## [DATA SUPPLIED]
------------------------------------------------------------

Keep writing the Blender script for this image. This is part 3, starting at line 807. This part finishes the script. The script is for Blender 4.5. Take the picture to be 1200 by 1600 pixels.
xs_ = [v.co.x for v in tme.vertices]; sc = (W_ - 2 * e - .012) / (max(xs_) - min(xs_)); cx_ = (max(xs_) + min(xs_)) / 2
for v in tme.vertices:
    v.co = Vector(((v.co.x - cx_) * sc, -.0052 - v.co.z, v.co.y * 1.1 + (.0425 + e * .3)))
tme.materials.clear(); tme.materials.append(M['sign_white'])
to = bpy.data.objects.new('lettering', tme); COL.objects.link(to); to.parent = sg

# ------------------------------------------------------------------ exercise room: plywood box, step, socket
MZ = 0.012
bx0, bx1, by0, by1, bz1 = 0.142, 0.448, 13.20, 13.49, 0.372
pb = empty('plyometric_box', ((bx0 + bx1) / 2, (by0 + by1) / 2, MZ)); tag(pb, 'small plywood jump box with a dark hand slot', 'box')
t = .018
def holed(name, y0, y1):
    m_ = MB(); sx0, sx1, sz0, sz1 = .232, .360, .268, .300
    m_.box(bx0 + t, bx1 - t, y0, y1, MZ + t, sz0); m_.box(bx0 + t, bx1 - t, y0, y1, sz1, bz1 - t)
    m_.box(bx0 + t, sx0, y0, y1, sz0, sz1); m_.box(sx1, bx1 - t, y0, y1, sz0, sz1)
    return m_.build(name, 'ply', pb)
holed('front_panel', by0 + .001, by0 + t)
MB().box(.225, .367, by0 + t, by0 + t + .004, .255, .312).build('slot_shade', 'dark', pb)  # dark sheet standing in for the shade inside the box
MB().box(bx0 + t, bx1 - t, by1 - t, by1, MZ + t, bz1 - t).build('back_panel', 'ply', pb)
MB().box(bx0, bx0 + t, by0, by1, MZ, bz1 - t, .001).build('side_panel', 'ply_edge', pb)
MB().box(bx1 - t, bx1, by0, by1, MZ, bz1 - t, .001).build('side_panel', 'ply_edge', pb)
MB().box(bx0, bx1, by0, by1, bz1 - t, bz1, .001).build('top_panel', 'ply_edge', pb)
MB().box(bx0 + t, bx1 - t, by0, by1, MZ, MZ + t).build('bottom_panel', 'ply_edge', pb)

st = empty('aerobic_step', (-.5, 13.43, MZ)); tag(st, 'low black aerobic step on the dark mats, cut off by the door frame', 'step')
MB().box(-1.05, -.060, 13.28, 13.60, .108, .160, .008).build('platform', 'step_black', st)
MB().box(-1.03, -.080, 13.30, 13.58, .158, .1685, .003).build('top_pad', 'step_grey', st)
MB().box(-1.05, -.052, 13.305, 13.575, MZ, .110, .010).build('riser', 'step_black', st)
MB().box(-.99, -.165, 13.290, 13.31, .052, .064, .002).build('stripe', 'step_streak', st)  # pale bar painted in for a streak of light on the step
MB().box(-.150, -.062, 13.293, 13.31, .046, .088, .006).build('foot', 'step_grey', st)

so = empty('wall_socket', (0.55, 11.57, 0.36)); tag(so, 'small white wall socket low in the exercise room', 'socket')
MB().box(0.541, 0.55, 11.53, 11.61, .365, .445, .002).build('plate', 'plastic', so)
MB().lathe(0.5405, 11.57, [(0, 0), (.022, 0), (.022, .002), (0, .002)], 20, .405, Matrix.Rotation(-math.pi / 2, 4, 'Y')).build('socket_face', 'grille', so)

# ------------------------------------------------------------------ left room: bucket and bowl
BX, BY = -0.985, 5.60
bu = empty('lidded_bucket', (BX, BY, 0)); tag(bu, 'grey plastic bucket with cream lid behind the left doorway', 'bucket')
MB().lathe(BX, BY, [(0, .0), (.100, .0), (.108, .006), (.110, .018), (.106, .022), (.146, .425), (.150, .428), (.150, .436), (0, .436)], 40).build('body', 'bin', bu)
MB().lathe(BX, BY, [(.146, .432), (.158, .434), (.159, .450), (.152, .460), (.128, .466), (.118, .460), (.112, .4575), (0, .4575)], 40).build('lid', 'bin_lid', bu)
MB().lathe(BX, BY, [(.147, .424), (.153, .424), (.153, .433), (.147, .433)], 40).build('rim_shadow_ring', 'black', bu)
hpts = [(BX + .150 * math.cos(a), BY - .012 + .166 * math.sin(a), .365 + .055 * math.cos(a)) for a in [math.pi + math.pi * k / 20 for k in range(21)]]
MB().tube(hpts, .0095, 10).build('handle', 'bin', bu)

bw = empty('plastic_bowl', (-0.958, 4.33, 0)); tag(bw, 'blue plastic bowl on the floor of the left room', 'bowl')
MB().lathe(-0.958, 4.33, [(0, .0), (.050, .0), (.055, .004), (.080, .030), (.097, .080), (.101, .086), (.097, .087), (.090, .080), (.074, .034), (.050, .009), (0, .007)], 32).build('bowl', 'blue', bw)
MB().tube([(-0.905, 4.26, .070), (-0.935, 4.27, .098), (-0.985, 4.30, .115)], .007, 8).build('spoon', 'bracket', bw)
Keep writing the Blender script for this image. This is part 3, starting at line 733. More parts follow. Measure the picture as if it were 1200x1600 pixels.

------------------------------------------------------------

## [AIM]
The lines from the start of the entries above through the line containing "to = bpy.data.objects.new('lettering', tme);" are the ones to return, please; copy them exactly and include both ends.

## [OUTPUT FOR THIS EXERCISE]
Keep writing the Blender script for this image. This is part 3, starting at line 807. This part finishes the script. The script is for Blender 4.5. Take the picture to be 1200 by 1600 pixels.
xs_ = [v.co.x for v in tme.vertices]; sc = (W_ - 2 * e - .012) / (max(xs_) - min(xs_)); cx_ = (max(xs_) + min(xs_)) / 2
for v in tme.vertices:
    v.co = Vector(((v.co.x - cx_) * sc, -.0052 - v.co.z, v.co.y * 1.1 + (.0425 + e * .3)))
tme.materials.clear(); tme.materials.append(M['sign_white'])
to = bpy.data.objects.new('lettering', tme); COL.objects.link(to); to.parent = sg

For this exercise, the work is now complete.